Written task → Make an exact copy of all the entries below, with the pictures left out.

*** Data entries

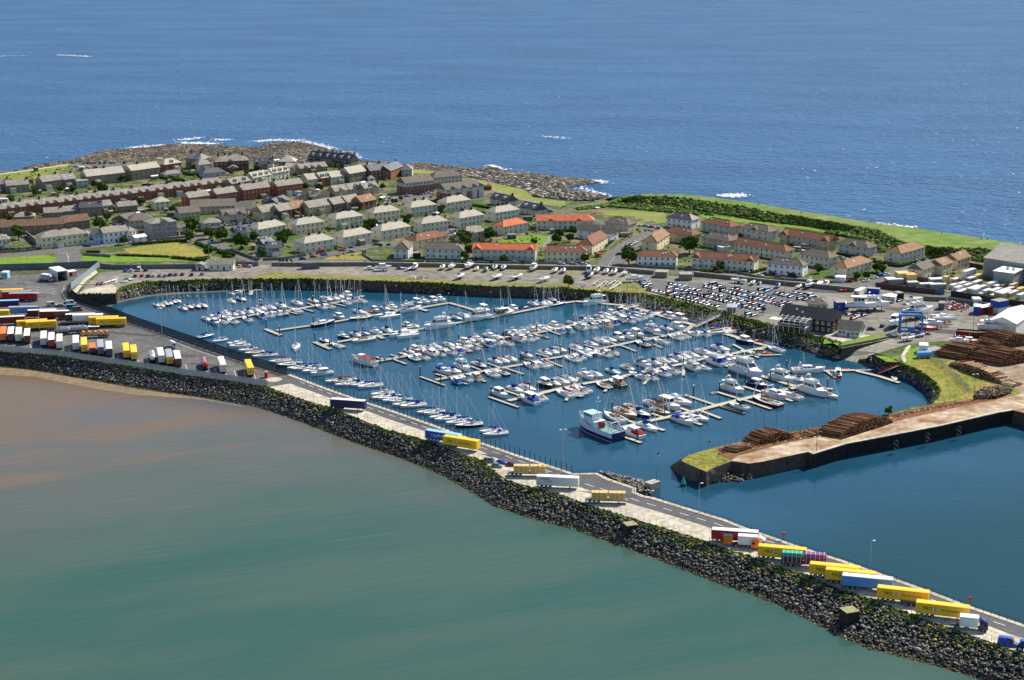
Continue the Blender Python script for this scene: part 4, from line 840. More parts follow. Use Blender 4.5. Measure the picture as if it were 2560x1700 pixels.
def motor_spec(hm, style='sport', cv=None, keel=False):
    """sport / cabin / flybridge / trawler / open"""
    k = ('m', hm, style, cv)
    if k in BO: return BO[k]
    h, d = MB(), MB(); hull_part(h, d, hm, beam=1.35, fb=1.35 if style != 'open' else .9, fbs=.95 if style != 'open' else .6, full=.9, stern=.92)
    if style != 'open': h.loft([[(x, s * y, z) for s in (1,) for (y, z) in ((1.0, .55), (1.0, .35))] for x in (-4.5, -4.0)], m_deckw, close=False, cap0=False, cap1=False)
    d.box(-3.7, -1.8, -.95, .95, .98, 1.03, m_cock) if style != 'open' else d.box(-3.4, 1.6, -.85, .85, .66, .70, m_cock)
    sp = [('hull', h.mesh('hull'), []), ('deck', d.mesh('deck'), [])]
    def house_(x0, x1, z0, z1, y0, y1, sl0, sl1, mat=m_deckw, band=True):
        c = MB(); c.add([(x0, -y0, z0), (x1, -y0 * .85, z0), (x1, y0 * .85, z0), (x0, y0, z0), (x0 + sl0, -y1, z1), (x1 - sl1, -y1 * .85, z1), (x1 - sl1, y1 * .85, z1), (x0 + sl0, y1, z1)], [(0, 1, 5, 4), (1, 2, 6, 5), (2, 3, 7, 6), (3, 0, 4, 7), (4, 5, 6, 7)], mat)
        w = MB(); H = z1 - z0; e = .02
        def q(t, s, u):   # side point, t along, u up
            xa = x0 + sl0 * u; xb = x1 - sl1 * u; ya = y0 + (y1 - y0) * u; x = xa + (xb - xa) * t; y = ya * (1 - .15 * t) + e
            return (x, s * y, z0 + H * u)
        for s in (-1, 1):
            for (ta, tb) in ((.06, .34), (.38, .64), (.68, .93)): w.add([q(ta, s, .42), q(tb, s, .42), q(tb, s, .86), q(ta, s, .86)], [(0, 1, 2, 3) if s < 0 else (3, 2, 1, 0)], m_glass)
        w.add([(x1 - sl1 * .4 + e, -y0 * .75, z0 + H * .4), (x1 - sl1 * .4 + e, y0 * .75, z0 + H * .4), (x1 - sl1 * .88 + e, y1 * .75, z0 + H * .88), (x1 - sl1 * .88 + e, -y1 * .75, z0 + H * .88)], [(0, 1, 2, 3)], m_glass)
        w.add([(x0 + sl0 * .3 - e, -y0 * .6, z0 + H * .3), (x0 + sl0 * .3 - e, y0 * .6, z0 + H * .3), (x0 + sl0 * .85 - e, y1 * .6, z0 + H * .85), (x0 + sl0 * .85 - e, -y1 * .6, z0 + H * .85)], [(3, 2, 1, 0)], m_glass)
        return c, w
    if style == 'sport':
        c, w = house_(-1.6, 2.6, 1.05, 1.75, 1.0, .75, .1, 2.0); sp.append(('cabin', c.mesh('cabin'), [('window', w.mesh('window'), [])]))
        ar = MB()
        for s in (-1, 1): ar.tube((-2.3, s * 1.1, 1.1), (-2.0, s * .9, 2.5), .09, m_deckw, 5)
        ar.tube((-2.0, -.9, 2.5), (-2.0, .9, 2.5), .10, m_deckw, 5); sp.append(('radar_arch', ar.mesh('radar_arch'), []))
    elif style == 'cabin':
        c, w = house_(-1.9, 2.0, 1.05, 2.35, 1.05, .85, .1, 1.2); c.box(-2.2, 1.0, -.95, .95, 2.33, 2.41, m_deckw); sp.append(('cabin', c.mesh('cabin'), [('window', w.mesh('window'), [])]))
    elif style == 'trawler':
        c, w = house_(-2.0, 1.2, 1.05, 2.7, .95, .9, .0, .25); c.box(-2.6, 1.3, -1.0, 1.0, 2.68, 2.78, m_deckw); sp.append(('wheelhouse', c.mesh('wheelhouse'), [('window', w.mesh('window'), [])]))
        ms = MB(); ms.tube((-.5, 0, 2.7), (-.5, 0, 5.2), .06, m_alu, 5); ms.tube((-.5, -.4, 3.9), (-.5, .4, 3.9), .04, m_alu, 4); sp.append(('mast', ms.mesh('mast'), []))
    elif style == 'flybridge':
        c, w = house_(-2.2, 2.2, 1.1, 2.3, 1.1, .9, .1, 1.5); c.box(-3.3, .6, -1.05, 1.05, 2.28, 2.40, m_deckw); sp.append(('cabin', c.mesh('cabin'), [('window', w.mesh('window'), [])]))
        f = MB(); f.add([(-2.2, -.85, 2.38), (.6, -.75, 2.38), (.6, .75, 2.38), (-2.2, .85, 2.38), (-2.2, -.95, 2.85), (.85, -.8, 2.9), (.85, .8, 2.9), (-2.2, .95, 2.85)], [(0, 1, 5, 4), (1, 2, 6, 5), (2, 3, 7, 6), (3, 0, 4, 7)], m_deckw); f.box(-.6, -.2, -.5, .5, 2.4, 3.0, m_deckw); f.box(-1.9, -1.2, -.8, .8, 2.4, 2.75, CVR['white'])
        sp.append(('flybridge', f.mesh('flybridge'), []))
        ar = MB()
        for s in (-1, 1): ar.tube((-2.1, s * .95, 2.4), (-1.7, s * .7, 3.6), .08, m_deckw, 5)
        ar.tube((-1.7, -.7, 3.6), (-1.7, .7, 3.6), .09, m_deckw, 5); ar.tube((-1.7, 0, 3.6), (-1.7, 0, 3.85), .28, m_deckw, 8); sp.append(('radar_arch', ar.mesh('radar_arch'), []))
    elif style == 'open':
        c = MB(); c.box(-.5, .3, -.45, .45, .7, 1.35, m_deckw); c.add([(.3, -.5, 1.2), (.3, .5, 1.2), (.0, .45, 1.7), (.0, -.45, 1.7)], [(0, 1, 2, 3), (3, 2, 1, 0)], m_glass); sp.append(('console', c.mesh('console'), []))
        mo = MB(); mo.box(-4.5, -4.0, -.25, .25, .2, 1.1, HUL['black']); sp.append(('outboard_motor', mo.mesh('outboard_motor'), []))
    if cv:
        s_ = MB(); top = 1.75 if style != 'flybridge' else 2.0
        s_.loft([[(x, -1.12, .98), (x, -1.0, .98 + (zz - .98) * .8), (x, -.5, zz), (x, .5, zz), (x, 1.0, .98 + (zz - .98) * .8), (x, 1.12, .98)] for x, zz in ((-3.7, 1.25), (-2.6, 1.8), (-1.4, 1.95), (-.6, 1.8))], CVR[cv], close=False); sp.append(('canopy', s_.mesh('canopy'), []))
    r = MB()
    for s in (-1, 1):
        pts = [(0, 1.28, 1.2), (1.5, 1.18, 1.3), (2.8, .8, 1.4), (3.9, .25, 1.5)]
        for (x, y, z) in pts: r.tube((x, s * y, z - .15), (x, s * y, z + .4), .022, m_alu, 3)
        for a, b_ in zip(pts[:-1], pts[1:]): r.tube((a[0], s * a[1], a[2] + .4), (b_[0], s * b_[1], b_[2] + .4), .022, m_alu, 3)
    if style != 'open': sp.append(('guard_rail', r.mesh('guard_rail'), []))
    BO[k] = sp; return sp
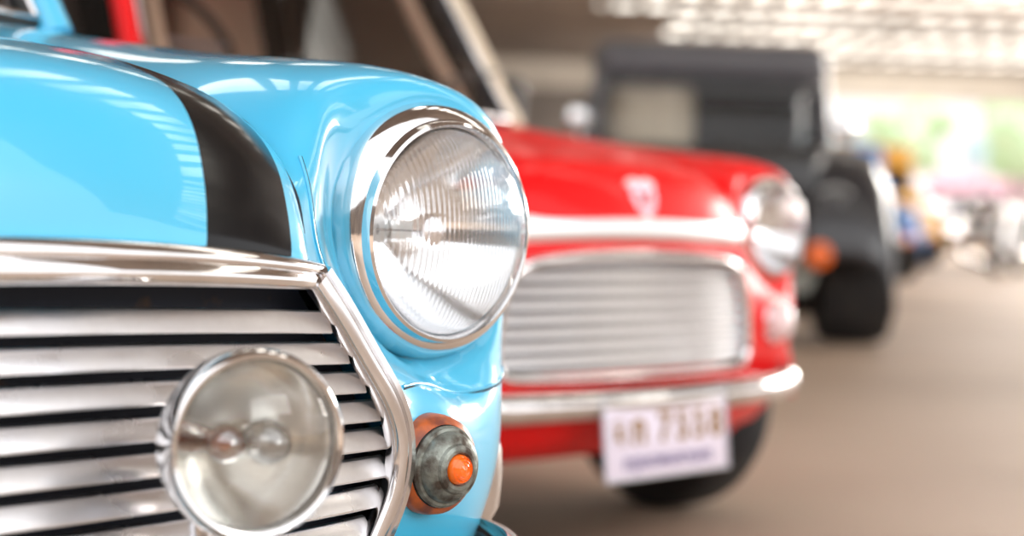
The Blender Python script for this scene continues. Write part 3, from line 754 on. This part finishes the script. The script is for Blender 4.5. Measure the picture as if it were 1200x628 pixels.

******

Response →
Continue the Blender Python script for this scene: part 4, from line 840. More parts follow. Use Blender 4.5. Measure the picture as if it were 2560x1700 pixels.
def motor_spec(hm, style='sport', cv=None, keel=False):
    """sport / cabin / flybridge / trawler / open"""
    k = ('m', hm, style, cv)
    if k in BO: return BO[k]
    h, d = MB(), MB(); hull_part(h, d, hm, beam=1.35, fb=1.35 if style != 'open' else .9, fbs=.95 if style != 'open' else .6, full=.9, stern=.92)
    if style != 'open': h.loft([[(x, s * y, z) for s in (1,) for (y, z) in ((1.0, .55), (1.0, .35))] for x in (-4.5, -4.0)], m_deckw, close=False, cap0=False, cap1=False)
    d.box(-3.7, -1.8, -.95, .95, .98, 1.03, m_cock) if style != 'open' else d.box(-3.4, 1.6, -.85, .85, .66, .70, m_cock)
    sp = [('hull', h.mesh('hull'), []), ('deck', d.mesh('deck'), [])]
    def house_(x0, x1, z0, z1, y0, y1, sl0, sl1, mat=m_deckw, band=True):
        c = MB(); c.add([(x0, -y0, z0), (x1, -y0 * .85, z0), (x1, y0 * .85, z0), (x0, y0, z0), (x0 + sl0, -y1, z1), (x1 - sl1, -y1 * .85, z1), (x1 - sl1, y1 * .85, z1), (x0 + sl0, y1, z1)], [(0, 1, 5, 4), (1, 2, 6, 5), (2, 3, 7, 6), (3, 0, 4, 7), (4, 5, 6, 7)], mat)
        w = MB(); H = z1 - z0; e = .02
        def q(t, s, u):   # side point, t along, u up
            xa = x0 + sl0 * u; xb = x1 - sl1 * u; ya = y0 + (y1 - y0) * u; x = xa + (xb - xa) * t; y = ya * (1 - .15 * t) + e
            return (x, s * y, z0 + H * u)
        for s in (-1, 1):
            for (ta, tb) in ((.06, .34), (.38, .64), (.68, .93)): w.add([q(ta, s, .42), q(tb, s, .42), q(tb, s, .86), q(ta, s, .86)], [(0, 1, 2, 3) if s < 0 else (3, 2, 1, 0)], m_glass)
        w.add([(x1 - sl1 * .4 + e, -y0 * .75, z0 + H * .4), (x1 - sl1 * .4 + e, y0 * .75, z0 + H * .4), (x1 - sl1 * .88 + e, y1 * .75, z0 + H * .88), (x1 - sl1 * .88 + e, -y1 * .75, z0 + H * .88)], [(0, 1, 2, 3)], m_glass)
        w.add([(x0 + sl0 * .3 - e, -y0 * .6, z0 + H * .3), (x0 + sl0 * .3 - e, y0 * .6, z0 + H * .3), (x0 + sl0 * .85 - e, y1 * .6, z0 + H * .85), (x0 + sl0 * .85 - e, -y1 * .6, z0 + H * .85)], [(3, 2, 1, 0)], m_glass)
        return c, w
    if style == 'sport':
        c, w = house_(-1.6, 2.6, 1.05, 1.75, 1.0, .75, .1, 2.0); sp.append(('cabin', c.mesh('cabin'), [('window', w.mesh('window'), [])]))
        ar = MB()
        for s in (-1, 1): ar.tube((-2.3, s * 1.1, 1.1), (-2.0, s * .9, 2.5), .09, m_deckw, 5)
        ar.tube((-2.0, -.9, 2.5), (-2.0, .9, 2.5), .10, m_deckw, 5); sp.append(('radar_arch', ar.mesh('radar_arch'), []))
    elif style == 'cabin':
        c, w = house_(-1.9, 2.0, 1.05, 2.35, 1.05, .85, .1, 1.2); c.box(-2.2, 1.0, -.95, .95, 2.33, 2.41, m_deckw); sp.append(('cabin', c.mesh('cabin'), [('window', w.mesh('window'), [])]))
    elif style == 'trawler':
        c, w = house_(-2.0, 1.2, 1.05, 2.7, .95, .9, .0, .25); c.box(-2.6, 1.3, -1.0, 1.0, 2.68, 2.78, m_deckw); sp.append(('wheelhouse', c.mesh('wheelhouse'), [('window', w.mesh('window'), [])]))
        ms = MB(); ms.tube((-.5, 0, 2.7), (-.5, 0, 5.2), .06, m_alu, 5); ms.tube((-.5, -.4, 3.9), (-.5, .4, 3.9), .04, m_alu, 4); sp.append(('mast', ms.mesh('mast'), []))
    elif style == 'flybridge':
        c, w = house_(-2.2, 2.2, 1.1, 2.3, 1.1, .9, .1, 1.5); c.box(-3.3, .6, -1.05, 1.05, 2.28, 2.40, m_deckw); sp.append(('cabin', c.mesh('cabin'), [('window', w.mesh('window'), [])]))
        f = MB(); f.add([(-2.2, -.85, 2.38), (.6, -.75, 2.38), (.6, .75, 2.38), (-2.2, .85, 2.38), (-2.2, -.95, 2.85), (.85, -.8, 2.9), (.85, .8, 2.9), (-2.2, .95, 2.85)], [(0, 1, 5, 4), (1, 2, 6, 5), (2, 3, 7, 6), (3, 0, 4, 7)], m_deckw); f.box(-.6, -.2, -.5, .5, 2.4, 3.0, m_deckw); f.box(-1.9, -1.2, -.8, .8, 2.4, 2.75, CVR['white'])
        sp.append(('flybridge', f.mesh('flybridge'), []))
        ar = MB()
        for s in (-1, 1): ar.tube((-2.1, s * .95, 2.4), (-1.7, s * .7, 3.6), .08, m_deckw, 5)
        ar.tube((-1.7, -.7, 3.6), (-1.7, .7, 3.6), .09, m_deckw, 5); ar.tube((-1.7, 0, 3.6), (-1.7, 0, 3.85), .28, m_deckw, 8); sp.append(('radar_arch', ar.mesh('radar_arch'), []))
    elif style == 'open':
        c = MB(); c.box(-.5, .3, -.45, .45, .7, 1.35, m_deckw); c.add([(.3, -.5, 1.2), (.3, .5, 1.2), (.0, .45, 1.7), (.0, -.45, 1.7)], [(0, 1, 2, 3), (3, 2, 1, 0)], m_glass); sp.append(('console', c.mesh('console'), []))
        mo = MB(); mo.box(-4.5, -4.0, -.25, .25, .2, 1.1, HUL['black']); sp.append(('outboard_motor', mo.mesh('outboard_motor'), []))
    if cv:
        s_ = MB(); top = 1.75 if style != 'flybridge' else 2.0
        s_.loft([[(x, -1.12, .98), (x, -1.0, .98 + (zz - .98) * .8), (x, -.5, zz), (x, .5, zz), (x, 1.0, .98 + (zz - .98) * .8), (x, 1.12, .98)] for x, zz in ((-3.7, 1.25), (-2.6, 1.8), (-1.4, 1.95), (-.6, 1.8))], CVR[cv], close=False); sp.append(('canopy', s_.mesh('canopy'), []))
    r = MB()
    for s in (-1, 1):
        pts = [(0, 1.28, 1.2), (1.5, 1.18, 1.3), (2.8, .8, 1.4), (3.9, .25, 1.5)]
        for (x, y, z) in pts: r.tube((x, s * y, z - .15), (x, s * y, z + .4), .022, m_alu, 3)
        for a, b_ in zip(pts[:-1], pts[1:]): r.tube((a[0], s * a[1], a[2] + .4), (b_[0], s * b_[1], b_[2] + .4), .022, m_alu, 3)
    if style != 'open': sp.append(('guard_rail', r.mesh('guard_rail'), []))
    BO[k] = sp; return sp
The Blender Python script for this scene continues. Write part 3, from line 754 on. This part finishes the script. The script is for Blender 4.5. Measure the picture as if it were 1200x628 pixels.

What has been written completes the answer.